==== Materials provided
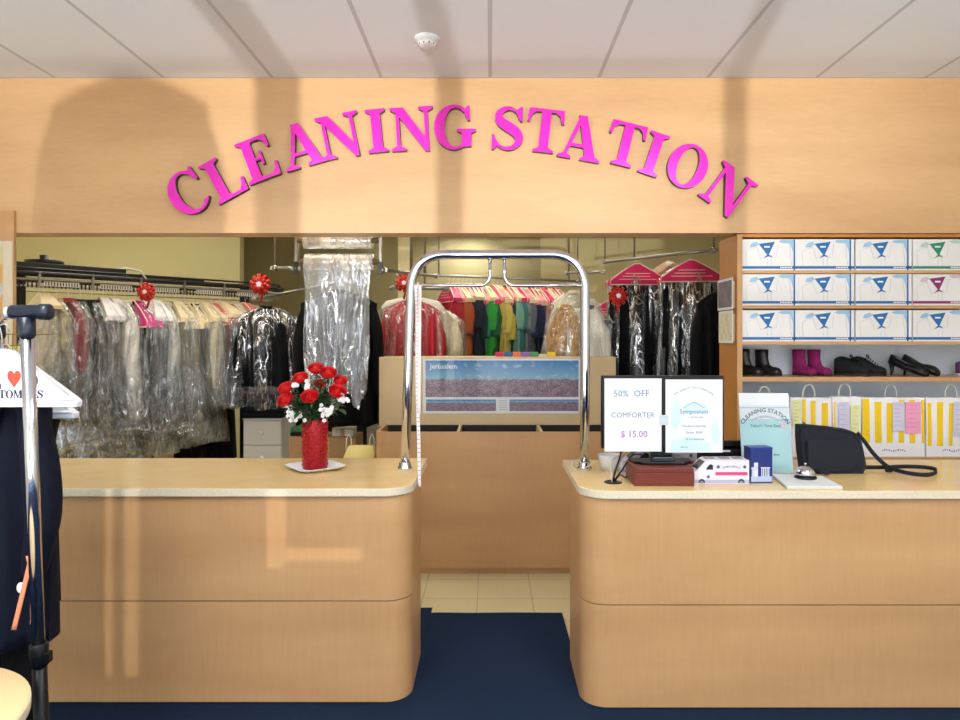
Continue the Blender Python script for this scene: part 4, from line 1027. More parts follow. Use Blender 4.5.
# striped bags
YEL = mat((244, 206, 12), .6, 0, .05, name='yellow_print'); BGW = mat((240, 240, 246), .55, 0, .03, 10, (1, 1, 1), .2, 20, name='white_paper_bag')
RECC = {'pink': mat((238, 160, 196), .7, name='pink_slip'), 'lavender': mat((206, 206, 232), .7, name='lavender_slip'), 'lime': mat((226, 230, 168), .7, name='lime_slip')}
def bag(px0, px1, stripes, slips, label, ytop=399, Y0=3.925, txt=True):
    zb_ = Z(457.5) + .0003
    x0, x1 = X(px0, Y0), X(px1, Y0); zt_ = Z(ytop, Y0)
    t = thing('striped_paper_bag', label, 'paper bag', (x0, Y0, zb_), group='yellow striped paper bags')
    W_, H_ = x1 - x0, zt_ - zb_; D = .07
    m = MB(); R = []
    def yw(u, v): return .004 * math.sin(9 * u + 5 * v + px0) * v
    m.grid(lambda u, v: (u * W_, yw(u, v) + .004, v * H_ + .003 * math.sin(u * 14 + px0) * v), 14, 6)
    m.grid(lambda u, v: (u * W_, D - .02 * v, v * H_), 4, 3)
    for s in (0, W_):
        m.grid(lambda u, v, s=s: (s + (.008 if s == 0 else -.008) * math.sin(PI * u) * v, .004 + yw(s / W_, v) * (1 - u) + (D - .004 - .02 * v) * u, v * H_), 4, 6)
    m.box(0, W_, .004, D, 0, .001)
    m.build('body', BGW, t, norm=True)
    for k, (a, b2, lo, hi) in enumerate(stripes):
        a_, b_ = (X(a, Y0) - x0) / W_, (X(b2, Y0) - x0) / W_; lo_, hi_ = (Z(lo, Y0) - zb_) / H_, (Z(hi, Y0) - zb_) / H_
        m = MB().grid(lambda u, v: ((a_ + (b_ - a_) * u) * W_, yw(a_ + (b_ - a_) * u, lo_ + (hi_ - lo_) * v) + .0028, (lo_ + (hi_ - lo_) * v) * H_), 2, 8); m.build('yellow_stripe', YEL, t)
    for (a, b2, lo, hi, cn) in slips:
        m = MB().box(X(a, Y0) - x0, X(b2, Y0) - x0, -.007, -.0064, Z(lo, Y0) - zb_, Z(hi, Y0) - zb_); m.build('stapled_slip', RECC[cn], t)
        m = MB()
        for j in range(6):
            z_ = Z(hi + 3 + j * (lo - hi - 5) / 6, Y0) - zb_; m.box(X(a + 1.5, Y0) - x0, X(b2 - 1.5 - 2 * (j % 2), Y0) - x0, -.0076, -.0071, z_, z_ + .0016)
        m.build('slip_writing', mat((150, 120, 160), .7, name='violet_ink'), t)
    if txt:
        q0 = X((px0 + px1) / 2, Y0) - x0
        m = MB()
        for j in range(11): 
            a = (j - 5) * .0125; m.box(q0 + a - .003, q0 + a + .003, .0, .0012, .032 + .004 * math.sin(j), .037 + .004 * math.sin(j) + .003 * (j % 2))
        m.build('print_line', mat((90, 90, 130), .7, name='dark_print2'), t)
    for yy in (.012, D - .025):
        c = W_ / 2 + (.01 if yy > .02 else -.01)
        MB().tube([(c - .034, yy, H_ - .02), (c - .033, yy, H_ + .035), (c - .02, yy - .002, H_ + .066), (c, yy - .004, H_ + .076), (c + .02, yy - .002, H_ + .066), (c + .033, yy, H_ + .035), (c + .034, yy, H_ - .02)], .0022, 6).build('handle', mat((240, 238, 226), .6, name='white_twist_cord'), t)
bag(744, 789, [(746, 750, 444, 401), (755, 760, 444, 401), (780, 786, 444, 401)], [], 'striped paper bag mostly hidden behind the mint counter sign', 400)
bag(790.5, 832, [(802, 806, 444, 399.5), (811, 816, 444, 401), (822, 828, 443, 403)], [(792, 800, 426, 400, 'lime')], 'yellow striped paper bag between the mint sign and the purse, lime slip on it', 398)
bag(833, 861.5, [(834, 836, 442, 402)], [(838, 848, 436, 402, 'lavender'), (850, 859, 434, 405, 'lime')], 'mostly white bag with lavender and lime slips directly behind the purse', 397)
bag(862.5, 925, [(862.5, 870, 443, 399), (875, 882, 443, 402), (887, 893, 443, 403), (899, 904.5, 443, 400), (910, 915.5, 443, 400), (922, 925, 443, 400)], [(892, 903.5, 431, 402, 'lavender'), (905, 920, 433.5, 402, 'pink')], 'yellow striped paper bag with a pink slip stapled on it', 398)
bag(926.5, 982, [(928, 932, 446, 403), (937.5, 943.5, 446, 402), (949, 953, 446, 403), (960, 965, 446, 402), (972, 977, 446, 402)], [(953, 966, 436, 402, 'lavender')], 'yellow striped paper bag furthest along the shelf, lavender slip at its edge', 398)

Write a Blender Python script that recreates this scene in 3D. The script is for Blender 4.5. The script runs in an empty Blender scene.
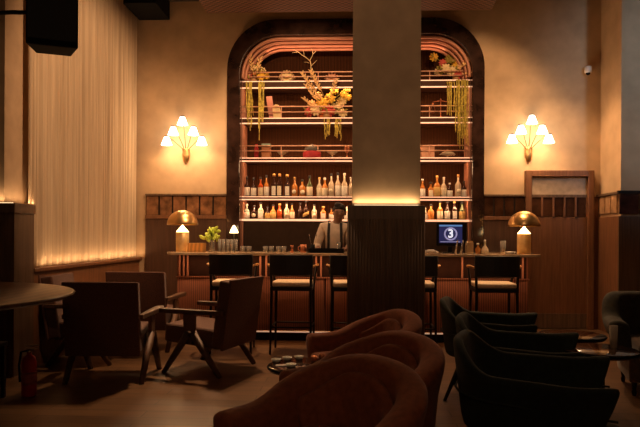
import bpy, math, random
from mathutils import Vector, Matrix, noise
R = math.radians
PI = math.pi
rnd = random.Random(7)
scene = bpy.context.scene
COL = scene.collection

# ------------------------------------------------------------------ camera
F = 610.0
EYE = 1.318
CAMLOC = Vector((0, 0, EYE))
CAMROT = Matrix.Rotation(R(2.8), 3, 'Z') @ Matrix.Rotation(R(90), 3, 'X') @ Matrix.Rotation(R(0.3), 3, 'Z')
cam_d = bpy.data.cameras.new('camera')
cam = bpy.data.objects.new('camera', cam_d)
COL.objects.link(cam)
cam.matrix_world = Matrix.Translation(CAMLOC) @ CAMROT.to_4x4()
cam_d.sensor_width = 36
cam_d.lens = F / 640 * 36
cam_d.shift_y = 21.5 / 640
cam_d.clip_start = 0.05
scene.camera = cam

def ray(px, py):
    return CAMROT @ Vector(((px - 320) / F, (235 - py) / F, -1))
def atY(px, py, Y):
    d = ray(px, py); return CAMLOC + d * (Y / d.y)
def atZ(px, py, z):
    d = ray(px, py); return CAMLOC + d * ((z - EYE) / d.z)
def wx(px, Y): return atY(px, 235, Y).x
def wz(px, py, Y): return atY(px, py, Y).z

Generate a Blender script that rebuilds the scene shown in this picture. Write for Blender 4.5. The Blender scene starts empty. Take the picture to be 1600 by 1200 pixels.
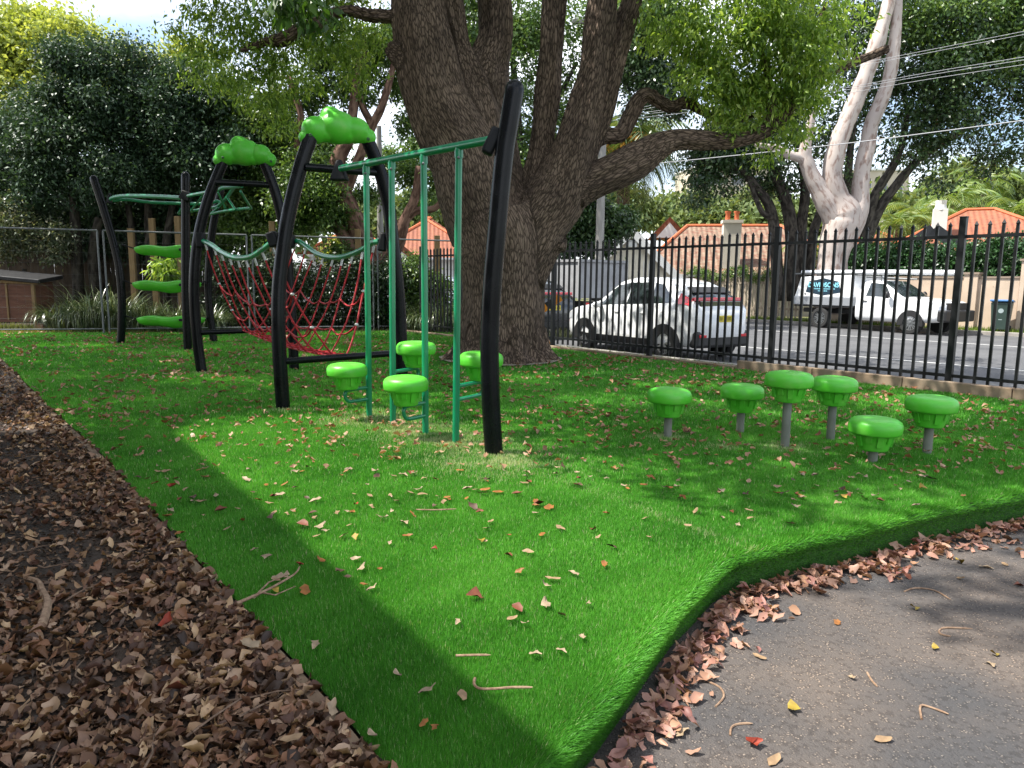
========
*Stated task*
Copy the data word for word. Pictures do not go in the copy.

*Output for this exercise*
Continue the Blender Python script for this scene: part 4, from line 1027. More parts follow. Use Blender 4.5.
# striped bags
YEL = mat((244, 206, 12), .6, 0, .05, name='yellow_print'); BGW = mat((240, 240, 246), .55, 0, .03, 10, (1, 1, 1), .2, 20, name='white_paper_bag')
RECC = {'pink': mat((238, 160, 196), .7, name='pink_slip'), 'lavender': mat((206, 206, 232), .7, name='lavender_slip'), 'lime': mat((226, 230, 168), .7, name='lime_slip')}
def bag(px0, px1, stripes, slips, label, ytop=399, Y0=3.925, txt=True):
    zb_ = Z(457.5) + .0003
    x0, x1 = X(px0, Y0), X(px1, Y0); zt_ = Z(ytop, Y0)
    t = thing('striped_paper_bag', label, 'paper bag', (x0, Y0, zb_), group='yellow striped paper bags')
    W_, H_ = x1 - x0, zt_ - zb_; D = .07
    m = MB(); R = []
    def yw(u, v): return .004 * math.sin(9 * u + 5 * v + px0) * v
    m.grid(lambda u, v: (u * W_, yw(u, v) + .004, v * H_ + .003 * math.sin(u * 14 + px0) * v), 14, 6)
    m.grid(lambda u, v: (u * W_, D - .02 * v, v * H_), 4, 3)
    for s in (0, W_):
        m.grid(lambda u, v, s=s: (s + (.008 if s == 0 else -.008) * math.sin(PI * u) * v, .004 + yw(s / W_, v) * (1 - u) + (D - .004 - .02 * v) * u, v * H_), 4, 6)
    m.box(0, W_, .004, D, 0, .001)
    m.build('body', BGW, t, norm=True)
    for k, (a, b2, lo, hi) in enumerate(stripes):
        a_, b_ = (X(a, Y0) - x0) / W_, (X(b2, Y0) - x0) / W_; lo_, hi_ = (Z(lo, Y0) - zb_) / H_, (Z(hi, Y0) - zb_) / H_
        m = MB().grid(lambda u, v: ((a_ + (b_ - a_) * u) * W_, yw(a_ + (b_ - a_) * u, lo_ + (hi_ - lo_) * v) + .0028, (lo_ + (hi_ - lo_) * v) * H_), 2, 8); m.build('yellow_stripe', YEL, t)
    for (a, b2, lo, hi, cn) in slips:
        m = MB().box(X(a, Y0) - x0, X(b2, Y0) - x0, -.007, -.0064, Z(lo, Y0) - zb_, Z(hi, Y0) - zb_); m.build('stapled_slip', RECC[cn], t)
        m = MB()
        for j in range(6):
            z_ = Z(hi + 3 + j * (lo - hi - 5) / 6, Y0) - zb_; m.box(X(a + 1.5, Y0) - x0, X(b2 - 1.5 - 2 * (j % 2), Y0) - x0, -.0076, -.0071, z_, z_ + .0016)
        m.build('slip_writing', mat((150, 120, 160), .7, name='violet_ink'), t)
    if txt:
        q0 = X((px0 + px1) / 2, Y0) - x0
        m = MB()
        for j in range(11): 
            a = (j - 5) * .0125; m.box(q0 + a - .003, q0 + a + .003, .0, .0012, .032 + .004 * math.sin(j), .037 + .004 * math.sin(j) + .003 * (j % 2))
        m.build('print_line', mat((90, 90, 130), .7, name='dark_print2'), t)
    for yy in (.012, D - .025):
        c = W_ / 2 + (.01 if yy > .02 else -.01)
        MB().tube([(c - .034, yy, H_ - .02), (c - .033, yy, H_ + .035), (c - .02, yy - .002, H_ + .066), (c, yy - .004, H_ + .076), (c + .02, yy - .002, H_ + .066), (c + .033, yy, H_ + .035), (c + .034, yy, H_ - .02)], .0022, 6).build('handle', mat((240, 238, 226), .6, name='white_twist_cord'), t)
bag(744, 789, [(746, 750, 444, 401), (755, 760, 444, 401), (780, 786, 444, 401)], [], 'striped paper bag mostly hidden behind the mint counter sign', 400)
bag(790.5, 832, [(802, 806, 444, 399.5), (811, 816, 444, 401), (822, 828, 443, 403)], [(792, 800, 426, 400, 'lime')], 'yellow striped paper bag between the mint sign and the purse, lime slip on it', 398)
bag(833, 861.5, [(834, 836, 442, 402)], [(838, 848, 436, 402, 'lavender'), (850, 859, 434, 405, 'lime')], 'mostly white bag with lavender and lime slips directly behind the purse', 397)
bag(862.5, 925, [(862.5, 870, 443, 399), (875, 882, 443, 402), (887, 893, 443, 403), (899, 904.5, 443, 400), (910, 915.5, 443, 400), (922, 925, 443, 400)], [(892, 903.5, 431, 402, 'lavender'), (905, 920, 433.5, 402, 'pink')], 'yellow striped paper bag with a pink slip stapled on it', 398)
bag(926.5, 982, [(928, 932, 446, 403), (937.5, 943.5, 446, 402), (949, 953, 446, 403), (960, 965, 446, 402), (972, 977, 446, 402)], [(953, 966, 436, 402, 'lavender')], 'yellow striped paper bag furthest along the shelf, lavender slip at its edge', 398)

Write a Blender Python script that recreates this scene in 3D. The script is for Blender 4.5. The script runs in an empty Blender scene.
import bpy, math, random
from mathutils import Vector, Matrix, noise
R = math.radians
PI = math.pi
rnd = random.Random(7)
scene = bpy.context.scene
COL = scene.collection

# ------------------------------------------------------------------ camera
F = 610.0
EYE = 1.318
CAMLOC = Vector((0, 0, EYE))
CAMROT = Matrix.Rotation(R(2.8), 3, 'Z') @ Matrix.Rotation(R(90), 3, 'X') @ Matrix.Rotation(R(0.3), 3, 'Z')
cam_d = bpy.data.cameras.new('camera')
cam = bpy.data.objects.new('camera', cam_d)
COL.objects.link(cam)
cam.matrix_world = Matrix.Translation(CAMLOC) @ CAMROT.to_4x4()
cam_d.sensor_width = 36
cam_d.lens = F / 640 * 36
cam_d.shift_y = 21.5 / 640
cam_d.clip_start = 0.05
scene.camera = cam

def ray(px, py):
    return CAMROT @ Vector(((px - 320) / F, (235 - py) / F, -1))
def atY(px, py, Y):
    d = ray(px, py); return CAMLOC + d * (Y / d.y)
def atZ(px, py, z):
    d = ray(px, py); return CAMLOC + d * ((z - EYE) / d.z)
def wx(px, Y): return atY(px, 235, Y).x
def wz(px, py, Y): return atY(px, py, Y).z

Generate a Blender script that rebuilds the scene shown in this picture. Write for Blender 4.5. The Blender scene starts empty. Take the picture to be 1600 by 1200 pixels.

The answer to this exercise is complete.